A few of the wire flowers I had also made for the display (on stage in this photo). They are similar to the moon flowers growing in Diva's top pane
In closing ... I had also made a large bunch of wire flowers as part of the display. When it was all over and people were packing up their tents (refreshments, pamphlets, etc.), I noticed the wire flowers lying in the dust. I picked them up, gathered them into a bunch and tied them with one of the large red ribbons I had put to stream from the top of the tent. I went across to some of the men packing up the sound equipment and said "Would any of you like these flowers to give to one of your girlfriends?" One of them looked at the bunch (with what I found was a bit of suspicion) and said "Nahhhhhh." The other one reached out and quitely said "I'll take it. Thank you."
I think everything ended up in the right hands.
*
Elspeth
3 Comments:
Beautiful how you saw that the tyre marks form the ribbon you wanted to create with the candles.
The strong wind can also be symbolic of trying to get the message out, the wind speaks in many tongues.
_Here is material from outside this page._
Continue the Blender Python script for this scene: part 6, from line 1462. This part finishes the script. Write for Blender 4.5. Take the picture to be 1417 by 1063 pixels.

These are not days of whispering, the wind shouts, gathering dust, blowing particles around until we are forced to feel the pain it hears, on the last breath of soo many of our brothers and sisters.
I like the way nature is still in control, the wind blowing out the candles, the dust forming the ribbon, the night being cloudless.
It is not up to us, there is something greater, even in HIV and AIDS we have to keep the flame of hope alive, remembering that although we do lead in the struggle, we also follow.